• _Required work_: Will you quote only the lines starting at the one that contains "r2.inputs[6]); nt.links.new(ah.outputs['Fac'], r2.inputs[0])" and ending with the last line of the listing below, inclusive?

• _Raw data_:
++++++++
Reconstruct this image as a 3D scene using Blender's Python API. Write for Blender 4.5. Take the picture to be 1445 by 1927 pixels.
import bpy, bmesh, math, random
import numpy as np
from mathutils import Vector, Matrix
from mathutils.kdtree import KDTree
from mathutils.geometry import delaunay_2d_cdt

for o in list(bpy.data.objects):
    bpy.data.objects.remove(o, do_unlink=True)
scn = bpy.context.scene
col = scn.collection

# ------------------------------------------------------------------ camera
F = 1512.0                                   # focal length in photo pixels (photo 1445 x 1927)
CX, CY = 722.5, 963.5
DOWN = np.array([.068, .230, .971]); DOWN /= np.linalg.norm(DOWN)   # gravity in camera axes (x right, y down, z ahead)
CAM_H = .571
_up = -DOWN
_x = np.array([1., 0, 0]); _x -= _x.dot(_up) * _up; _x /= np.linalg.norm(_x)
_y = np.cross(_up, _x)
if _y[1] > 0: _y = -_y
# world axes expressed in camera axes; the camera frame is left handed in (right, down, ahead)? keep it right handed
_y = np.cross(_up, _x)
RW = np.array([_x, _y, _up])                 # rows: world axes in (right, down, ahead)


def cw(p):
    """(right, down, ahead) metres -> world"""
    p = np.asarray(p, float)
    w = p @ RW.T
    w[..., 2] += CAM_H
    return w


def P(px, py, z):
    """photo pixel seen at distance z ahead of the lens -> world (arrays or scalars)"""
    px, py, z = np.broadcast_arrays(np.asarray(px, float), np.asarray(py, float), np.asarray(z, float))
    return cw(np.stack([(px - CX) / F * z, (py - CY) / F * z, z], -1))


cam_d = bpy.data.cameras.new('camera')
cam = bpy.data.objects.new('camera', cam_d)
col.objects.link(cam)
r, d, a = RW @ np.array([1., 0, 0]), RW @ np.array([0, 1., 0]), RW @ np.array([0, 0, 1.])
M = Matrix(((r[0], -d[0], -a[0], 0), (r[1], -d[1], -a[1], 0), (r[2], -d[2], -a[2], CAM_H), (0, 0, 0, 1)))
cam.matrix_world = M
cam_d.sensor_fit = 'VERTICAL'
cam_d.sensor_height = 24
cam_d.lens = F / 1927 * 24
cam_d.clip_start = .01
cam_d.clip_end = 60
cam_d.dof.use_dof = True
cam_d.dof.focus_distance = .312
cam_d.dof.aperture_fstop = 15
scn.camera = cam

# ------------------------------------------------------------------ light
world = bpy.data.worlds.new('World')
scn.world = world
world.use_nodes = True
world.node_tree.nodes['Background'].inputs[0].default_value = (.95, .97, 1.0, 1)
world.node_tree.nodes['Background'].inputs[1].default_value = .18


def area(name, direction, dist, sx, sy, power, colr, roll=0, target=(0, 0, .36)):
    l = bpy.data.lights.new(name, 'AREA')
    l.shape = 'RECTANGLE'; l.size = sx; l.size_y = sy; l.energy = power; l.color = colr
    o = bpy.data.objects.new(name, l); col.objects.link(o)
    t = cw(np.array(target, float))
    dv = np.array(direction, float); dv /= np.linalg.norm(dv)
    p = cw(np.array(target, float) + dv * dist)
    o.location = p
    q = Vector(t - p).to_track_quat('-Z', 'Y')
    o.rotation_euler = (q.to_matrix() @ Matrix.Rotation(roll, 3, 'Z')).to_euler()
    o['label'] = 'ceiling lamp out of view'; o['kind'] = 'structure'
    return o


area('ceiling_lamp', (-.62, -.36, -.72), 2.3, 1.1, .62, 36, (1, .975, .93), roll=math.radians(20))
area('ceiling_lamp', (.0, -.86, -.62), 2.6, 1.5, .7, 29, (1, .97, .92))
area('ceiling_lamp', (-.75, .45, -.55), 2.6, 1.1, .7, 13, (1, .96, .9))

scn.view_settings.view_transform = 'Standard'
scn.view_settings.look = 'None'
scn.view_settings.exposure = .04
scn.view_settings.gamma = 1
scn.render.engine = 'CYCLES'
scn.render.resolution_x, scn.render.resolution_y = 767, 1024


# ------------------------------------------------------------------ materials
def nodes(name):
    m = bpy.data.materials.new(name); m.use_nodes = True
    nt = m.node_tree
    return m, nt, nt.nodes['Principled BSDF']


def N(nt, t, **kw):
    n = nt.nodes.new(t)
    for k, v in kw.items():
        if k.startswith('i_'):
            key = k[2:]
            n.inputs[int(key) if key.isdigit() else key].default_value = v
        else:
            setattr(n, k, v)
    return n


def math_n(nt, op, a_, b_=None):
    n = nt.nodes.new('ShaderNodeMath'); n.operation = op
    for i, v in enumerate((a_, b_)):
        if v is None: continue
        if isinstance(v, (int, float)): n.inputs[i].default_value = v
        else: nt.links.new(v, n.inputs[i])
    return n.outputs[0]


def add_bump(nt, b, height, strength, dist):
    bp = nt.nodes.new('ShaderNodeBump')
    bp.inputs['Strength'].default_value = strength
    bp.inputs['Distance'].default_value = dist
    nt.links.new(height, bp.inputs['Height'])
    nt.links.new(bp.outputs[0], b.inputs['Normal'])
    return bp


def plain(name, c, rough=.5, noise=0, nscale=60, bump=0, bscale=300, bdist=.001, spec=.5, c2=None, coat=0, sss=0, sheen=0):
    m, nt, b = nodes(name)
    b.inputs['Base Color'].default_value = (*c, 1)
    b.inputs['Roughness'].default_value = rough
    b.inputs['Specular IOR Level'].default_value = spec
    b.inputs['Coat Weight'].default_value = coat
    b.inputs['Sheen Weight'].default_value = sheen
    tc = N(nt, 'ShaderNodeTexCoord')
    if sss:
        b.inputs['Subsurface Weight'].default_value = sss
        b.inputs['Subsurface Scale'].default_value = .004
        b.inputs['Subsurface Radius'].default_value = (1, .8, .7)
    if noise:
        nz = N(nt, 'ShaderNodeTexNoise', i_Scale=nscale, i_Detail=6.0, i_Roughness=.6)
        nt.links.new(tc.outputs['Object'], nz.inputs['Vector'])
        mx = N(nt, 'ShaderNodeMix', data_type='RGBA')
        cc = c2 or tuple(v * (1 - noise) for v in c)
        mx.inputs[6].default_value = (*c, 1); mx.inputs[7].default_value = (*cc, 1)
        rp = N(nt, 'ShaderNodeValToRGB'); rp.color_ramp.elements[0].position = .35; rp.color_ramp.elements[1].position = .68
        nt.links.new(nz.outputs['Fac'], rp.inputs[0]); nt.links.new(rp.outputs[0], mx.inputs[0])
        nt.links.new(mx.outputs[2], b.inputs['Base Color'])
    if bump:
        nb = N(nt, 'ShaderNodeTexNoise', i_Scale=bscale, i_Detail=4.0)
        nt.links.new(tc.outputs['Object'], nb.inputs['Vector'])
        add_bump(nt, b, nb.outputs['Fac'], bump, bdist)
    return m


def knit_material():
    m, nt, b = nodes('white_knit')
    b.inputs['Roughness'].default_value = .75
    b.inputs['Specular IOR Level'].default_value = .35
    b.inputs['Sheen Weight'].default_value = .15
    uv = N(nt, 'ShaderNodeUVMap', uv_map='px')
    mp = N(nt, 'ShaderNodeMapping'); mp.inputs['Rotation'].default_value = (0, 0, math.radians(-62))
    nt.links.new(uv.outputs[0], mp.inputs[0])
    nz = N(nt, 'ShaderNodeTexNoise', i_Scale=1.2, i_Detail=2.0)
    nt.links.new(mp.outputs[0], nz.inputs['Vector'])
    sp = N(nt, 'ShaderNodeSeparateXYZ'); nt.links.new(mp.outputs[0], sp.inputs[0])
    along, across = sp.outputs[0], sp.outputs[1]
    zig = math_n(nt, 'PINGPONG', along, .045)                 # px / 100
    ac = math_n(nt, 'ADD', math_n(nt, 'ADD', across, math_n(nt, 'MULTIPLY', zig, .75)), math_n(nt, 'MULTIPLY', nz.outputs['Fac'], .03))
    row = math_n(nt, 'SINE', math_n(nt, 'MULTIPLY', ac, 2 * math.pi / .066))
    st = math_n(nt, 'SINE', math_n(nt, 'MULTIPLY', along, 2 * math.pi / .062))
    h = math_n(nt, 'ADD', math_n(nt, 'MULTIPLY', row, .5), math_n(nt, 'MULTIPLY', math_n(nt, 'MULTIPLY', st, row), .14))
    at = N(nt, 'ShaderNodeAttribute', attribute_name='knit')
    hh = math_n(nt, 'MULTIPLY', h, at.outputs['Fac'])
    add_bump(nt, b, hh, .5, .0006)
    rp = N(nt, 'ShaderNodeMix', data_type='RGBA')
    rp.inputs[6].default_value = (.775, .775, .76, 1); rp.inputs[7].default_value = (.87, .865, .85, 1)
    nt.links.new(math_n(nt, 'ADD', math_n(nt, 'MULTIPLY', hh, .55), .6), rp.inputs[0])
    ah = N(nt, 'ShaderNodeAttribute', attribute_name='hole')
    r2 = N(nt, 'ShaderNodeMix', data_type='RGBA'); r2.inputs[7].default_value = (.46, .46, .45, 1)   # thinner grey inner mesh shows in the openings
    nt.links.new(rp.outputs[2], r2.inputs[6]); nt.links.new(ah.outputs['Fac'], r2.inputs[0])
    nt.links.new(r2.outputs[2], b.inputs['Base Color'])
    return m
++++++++
• _Exercise output_:
    nt.links.new(rp.outputs[2], r2.inputs[6]); nt.links.new(ah.outputs['Fac'], r2.inputs[0])
    nt.links.new(r2.outputs[2], b.inputs['Base Color'])
    return m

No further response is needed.